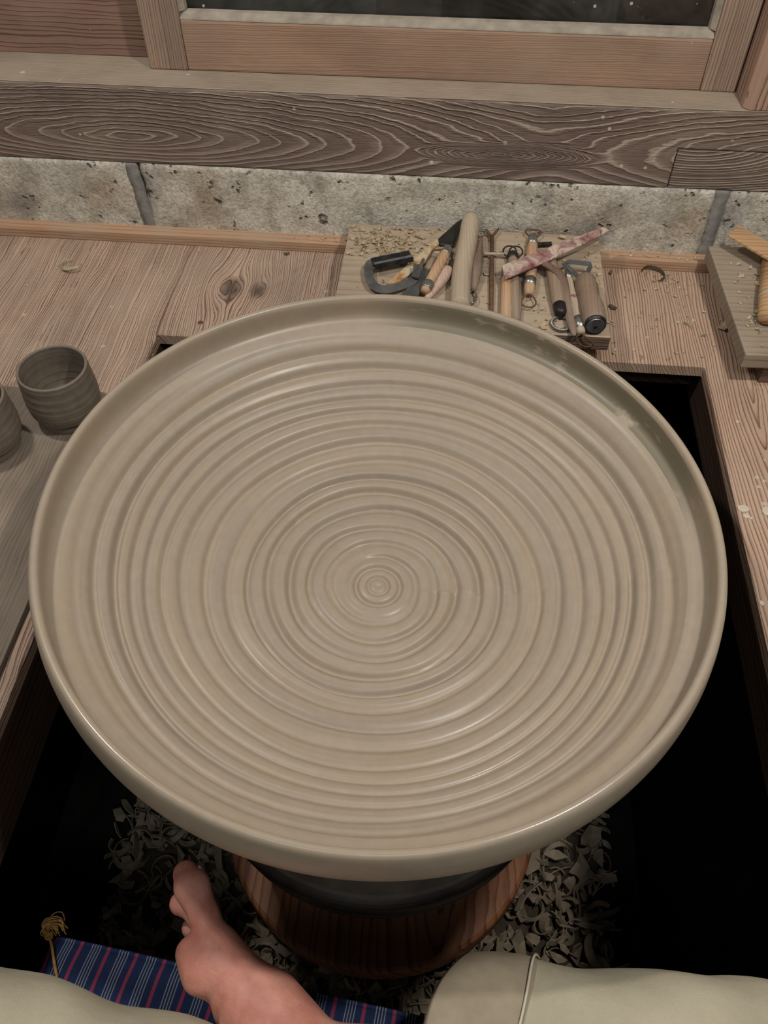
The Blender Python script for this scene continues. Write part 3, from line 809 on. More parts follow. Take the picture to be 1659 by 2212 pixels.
# 4 orange handle with two ferrules and wire loop
t, b = tool('loop_tool', k1(960, 730), 'orange wooden loop tool with metal ferrules, leaning across the rib')
a, c = on(k1(810, 1010), 0.012), on(k1(1115, 455), 0.020)
mk('wood_handle', handle(a, c, [(0.0, 0.0050), (0.06, 0.0062), (0.5, 0.0070), (0.86, 0.0068), (0.88, 0.0062)]), M['w_orange'], t, b, smooth=True)
mk('ferrule', handle(lerp(a, c, 0.05), lerp(a, c, 0.19), [(0, 0.0070), (0.1, 0.0074), (0.9, 0.0076), (1, 0.0072)]), M['steel'], t, b, smooth=True)
mk('ferrule', handle(lerp(a, c, 0.85), lerp(a, c, 1.0), [(0, 0.0072), (0.1, 0.0073), (0.9, 0.0062), (1, 0.0056)]), M['steel'], t, b, smooth=True)
mk('wire_loop', tube(spline([lerp(a, c, 0.99), on(k1(1040, 470), 0.019), on(k1(930, 480), 0.016), on(k1(870, 570), 0.013), on(k1(830, 650), 0.011)], 5), 0.0012, 6), M['rust'], t, b, smooth=True)
mk('wire_loop', tube(spline([lerp(a, c, 0.98), on(k1(1165, 520), 0.019), on(k1(1155, 600), 0.016), on(k1(1120, 660), 0.013)], 5), 0.0011, 6), M['iron'], t, b, smooth=True)
# 5 pinkish stub
t, b = tool('wooden_modelling_tool', k1(1010, 900), 'short pinkish wooden modelling tool with rounded end')
a, c = on(k1(840, 1100), 0.006), on(k1(1120, 710), 0.009)
mk('body', handle(a, c, [(0.0, 0.0032), (0.15, 0.0050), (0.5, 0.0080), (0.8, 0.0094), (0.93, 0.0085), (1.0, 0.0055), (1.03, 0.002)], 18, 0.85), M['w_pink'], t, b, smooth=True)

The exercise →
Write out the whole listing again, exactly, with no pictures.

Final result →
The Blender Python script for this scene continues. Write part 3, from line 809 on. More parts follow. Take the picture to be 1659 by 2212 pixels.
# 4 orange handle with two ferrules and wire loop
t, b = tool('loop_tool', k1(960, 730), 'orange wooden loop tool with metal ferrules, leaning across the rib')
a, c = on(k1(810, 1010), 0.012), on(k1(1115, 455), 0.020)
mk('wood_handle', handle(a, c, [(0.0, 0.0050), (0.06, 0.0062), (0.5, 0.0070), (0.86, 0.0068), (0.88, 0.0062)]), M['w_orange'], t, b, smooth=True)
mk('ferrule', handle(lerp(a, c, 0.05), lerp(a, c, 0.19), [(0, 0.0070), (0.1, 0.0074), (0.9, 0.0076), (1, 0.0072)]), M['steel'], t, b, smooth=True)
mk('ferrule', handle(lerp(a, c, 0.85), lerp(a, c, 1.0), [(0, 0.0072), (0.1, 0.0073), (0.9, 0.0062), (1, 0.0056)]), M['steel'], t, b, smooth=True)
mk('wire_loop', tube(spline([lerp(a, c, 0.99), on(k1(1040, 470), 0.019), on(k1(930, 480), 0.016), on(k1(870, 570), 0.013), on(k1(830, 650), 0.011)], 5), 0.0012, 6), M['rust'], t, b, smooth=True)
mk('wire_loop', tube(spline([lerp(a, c, 0.98), on(k1(1165, 520), 0.019), on(k1(1155, 600), 0.016), on(k1(1120, 660), 0.013)], 5), 0.0011, 6), M['iron'], t, b, smooth=True)
# 5 pinkish stub
t, b = tool('wooden_modelling_tool', k1(1010, 900), 'short pinkish wooden modelling tool with rounded end')
a, c = on(k1(840, 1100), 0.006), on(k1(1120, 710), 0.009)
mk('body', handle(a, c, [(0.0, 0.0032), (0.15, 0.0050), (0.5, 0.0080), (0.8, 0.0094), (0.93, 0.0085), (1.0, 0.0055), (1.03, 0.002)], 18, 0.85), M['w_pink'], t, b, smooth=True)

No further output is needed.